→ **Aim of the task**:
Transcribe the listing word for word.

→ **Dataset content**:

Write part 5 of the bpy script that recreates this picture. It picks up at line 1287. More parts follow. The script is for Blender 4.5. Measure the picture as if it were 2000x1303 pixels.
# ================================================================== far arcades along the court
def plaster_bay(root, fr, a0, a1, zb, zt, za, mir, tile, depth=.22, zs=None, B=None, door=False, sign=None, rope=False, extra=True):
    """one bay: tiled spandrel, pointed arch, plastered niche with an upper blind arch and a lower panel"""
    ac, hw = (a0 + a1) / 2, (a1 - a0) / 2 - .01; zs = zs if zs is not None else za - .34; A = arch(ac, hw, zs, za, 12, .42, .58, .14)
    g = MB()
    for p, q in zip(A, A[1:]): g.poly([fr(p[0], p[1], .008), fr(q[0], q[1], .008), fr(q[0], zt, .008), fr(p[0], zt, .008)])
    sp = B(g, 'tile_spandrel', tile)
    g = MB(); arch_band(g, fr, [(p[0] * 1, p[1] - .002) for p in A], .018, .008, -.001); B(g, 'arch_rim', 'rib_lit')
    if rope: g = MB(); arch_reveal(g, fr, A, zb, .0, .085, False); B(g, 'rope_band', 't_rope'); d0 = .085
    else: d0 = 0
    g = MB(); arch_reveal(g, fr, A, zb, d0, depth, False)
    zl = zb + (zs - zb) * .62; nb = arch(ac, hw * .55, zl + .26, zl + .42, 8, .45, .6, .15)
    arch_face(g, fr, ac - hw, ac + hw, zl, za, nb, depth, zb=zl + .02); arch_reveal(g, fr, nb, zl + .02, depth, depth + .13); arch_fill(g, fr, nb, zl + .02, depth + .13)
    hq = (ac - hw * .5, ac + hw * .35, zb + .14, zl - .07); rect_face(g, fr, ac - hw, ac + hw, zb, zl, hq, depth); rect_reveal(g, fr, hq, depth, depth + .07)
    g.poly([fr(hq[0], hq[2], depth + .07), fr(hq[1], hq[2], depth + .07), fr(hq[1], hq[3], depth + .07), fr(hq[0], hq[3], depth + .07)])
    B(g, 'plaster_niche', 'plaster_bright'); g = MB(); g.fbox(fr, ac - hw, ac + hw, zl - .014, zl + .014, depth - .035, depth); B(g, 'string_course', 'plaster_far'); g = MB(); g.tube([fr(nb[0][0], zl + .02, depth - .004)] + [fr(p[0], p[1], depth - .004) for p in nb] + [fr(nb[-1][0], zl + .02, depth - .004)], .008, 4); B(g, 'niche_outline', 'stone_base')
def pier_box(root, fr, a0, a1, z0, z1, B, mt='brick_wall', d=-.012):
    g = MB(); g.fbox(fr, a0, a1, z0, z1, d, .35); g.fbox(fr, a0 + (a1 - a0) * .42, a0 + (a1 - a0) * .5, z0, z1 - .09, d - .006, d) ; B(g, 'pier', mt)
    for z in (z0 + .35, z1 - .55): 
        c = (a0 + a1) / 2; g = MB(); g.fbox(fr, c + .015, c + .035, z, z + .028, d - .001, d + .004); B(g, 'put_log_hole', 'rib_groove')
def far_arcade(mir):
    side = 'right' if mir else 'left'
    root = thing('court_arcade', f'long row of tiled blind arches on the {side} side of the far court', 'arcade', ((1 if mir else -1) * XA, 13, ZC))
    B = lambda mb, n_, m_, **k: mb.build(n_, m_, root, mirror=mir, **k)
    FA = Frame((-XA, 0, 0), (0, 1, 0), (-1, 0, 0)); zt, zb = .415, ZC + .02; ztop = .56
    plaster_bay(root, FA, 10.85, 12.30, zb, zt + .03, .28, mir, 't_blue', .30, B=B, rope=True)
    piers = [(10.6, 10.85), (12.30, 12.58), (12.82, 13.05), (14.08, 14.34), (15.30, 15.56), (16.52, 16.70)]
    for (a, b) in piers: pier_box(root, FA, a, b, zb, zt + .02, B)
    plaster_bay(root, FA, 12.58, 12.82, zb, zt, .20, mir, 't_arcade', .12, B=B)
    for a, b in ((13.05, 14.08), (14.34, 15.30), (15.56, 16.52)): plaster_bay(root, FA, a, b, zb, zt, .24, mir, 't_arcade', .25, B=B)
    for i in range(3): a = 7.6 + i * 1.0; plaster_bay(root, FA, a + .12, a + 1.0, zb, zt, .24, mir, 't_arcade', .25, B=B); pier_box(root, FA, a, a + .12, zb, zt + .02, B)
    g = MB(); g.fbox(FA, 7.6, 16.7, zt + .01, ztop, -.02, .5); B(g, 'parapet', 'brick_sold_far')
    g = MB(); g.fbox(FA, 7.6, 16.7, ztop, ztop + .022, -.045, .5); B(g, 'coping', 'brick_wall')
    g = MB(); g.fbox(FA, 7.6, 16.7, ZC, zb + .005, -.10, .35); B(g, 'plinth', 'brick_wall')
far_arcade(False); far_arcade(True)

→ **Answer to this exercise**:
Write part 5 of the bpy script that recreates this picture. It picks up at line 1287. More parts follow. The script is for Blender 4.5. Measure the picture as if it were 2000x1303 pixels.
# ================================================================== far arcades along the court
def plaster_bay(root, fr, a0, a1, zb, zt, za, mir, tile, depth=.22, zs=None, B=None, door=False, sign=None, rope=False, extra=True):
    """one bay: tiled spandrel, pointed arch, plastered niche with an upper blind arch and a lower panel"""
    ac, hw = (a0 + a1) / 2, (a1 - a0) / 2 - .01; zs = zs if zs is not None else za - .34; A = arch(ac, hw, zs, za, 12, .42, .58, .14)
    g = MB()
    for p, q in zip(A, A[1:]): g.poly([fr(p[0], p[1], .008), fr(q[0], q[1], .008), fr(q[0], zt, .008), fr(p[0], zt, .008)])
    sp = B(g, 'tile_spandrel', tile)
    g = MB(); arch_band(g, fr, [(p[0] * 1, p[1] - .002) for p in A], .018, .008, -.001); B(g, 'arch_rim', 'rib_lit')
    if rope: g = MB(); arch_reveal(g, fr, A, zb, .0, .085, False); B(g, 'rope_band', 't_rope'); d0 = .085
    else: d0 = 0
    g = MB(); arch_reveal(g, fr, A, zb, d0, depth, False)
    zl = zb + (zs - zb) * .62; nb = arch(ac, hw * .55, zl + .26, zl + .42, 8, .45, .6, .15)
    arch_face(g, fr, ac - hw, ac + hw, zl, za, nb, depth, zb=zl + .02); arch_reveal(g, fr, nb, zl + .02, depth, depth + .13); arch_fill(g, fr, nb, zl + .02, depth + .13)
    hq = (ac - hw * .5, ac + hw * .35, zb + .14, zl - .07); rect_face(g, fr, ac - hw, ac + hw, zb, zl, hq, depth); rect_reveal(g, fr, hq, depth, depth + .07)
    g.poly([fr(hq[0], hq[2], depth + .07), fr(hq[1], hq[2], depth + .07), fr(hq[1], hq[3], depth + .07), fr(hq[0], hq[3], depth + .07)])
    B(g, 'plaster_niche', 'plaster_bright'); g = MB(); g.fbox(fr, ac - hw, ac + hw, zl - .014, zl + .014, depth - .035, depth); B(g, 'string_course', 'plaster_far'); g = MB(); g.tube([fr(nb[0][0], zl + .02, depth - .004)] + [fr(p[0], p[1], depth - .004) for p in nb] + [fr(nb[-1][0], zl + .02, depth - .004)], .008, 4); B(g, 'niche_outline', 'stone_base')
def pier_box(root, fr, a0, a1, z0, z1, B, mt='brick_wall', d=-.012):
    g = MB(); g.fbox(fr, a0, a1, z0, z1, d, .35); g.fbox(fr, a0 + (a1 - a0) * .42, a0 + (a1 - a0) * .5, z0, z1 - .09, d - .006, d) ; B(g, 'pier', mt)
    for z in (z0 + .35, z1 - .55): 
        c = (a0 + a1) / 2; g = MB(); g.fbox(fr, c + .015, c + .035, z, z + .028, d - .001, d + .004); B(g, 'put_log_hole', 'rib_groove')
def far_arcade(mir):
    side = 'right' if mir else 'left'
    root = thing('court_arcade', f'long row of tiled blind arches on the {side} side of the far court', 'arcade', ((1 if mir else -1) * XA, 13, ZC))
    B = lambda mb, n_, m_, **k: mb.build(n_, m_, root, mirror=mir, **k)
    FA = Frame((-XA, 0, 0), (0, 1, 0), (-1, 0, 0)); zt, zb = .415, ZC + .02; ztop = .56
    plaster_bay(root, FA, 10.85, 12.30, zb, zt + .03, .28, mir, 't_blue', .30, B=B, rope=True)
    piers = [(10.6, 10.85), (12.30, 12.58), (12.82, 13.05), (14.08, 14.34), (15.30, 15.56), (16.52, 16.70)]
    for (a, b) in piers: pier_box(root, FA, a, b, zb, zt + .02, B)
    plaster_bay(root, FA, 12.58, 12.82, zb, zt, .20, mir, 't_arcade', .12, B=B)
    for a, b in ((13.05, 14.08), (14.34, 15.30), (15.56, 16.52)): plaster_bay(root, FA, a, b, zb, zt, .24, mir, 't_arcade', .25, B=B)
    for i in range(3): a = 7.6 + i * 1.0; plaster_bay(root, FA, a + .12, a + 1.0, zb, zt, .24, mir, 't_arcade', .25, B=B); pier_box(root, FA, a, a + .12, zb, zt + .02, B)
    g = MB(); g.fbox(FA, 7.6, 16.7, zt + .01, ztop, -.02, .5); B(g, 'parapet', 'brick_sold_far')
    g = MB(); g.fbox(FA, 7.6, 16.7, ztop, ztop + .022, -.045, .5); B(g, 'coping', 'brick_wall')
    g = MB(); g.fbox(FA, 7.6, 16.7, ZC, zb + .005, -.10, .35); B(g, 'plinth', 'brick_wall')
far_arcade(False); far_arcade(True)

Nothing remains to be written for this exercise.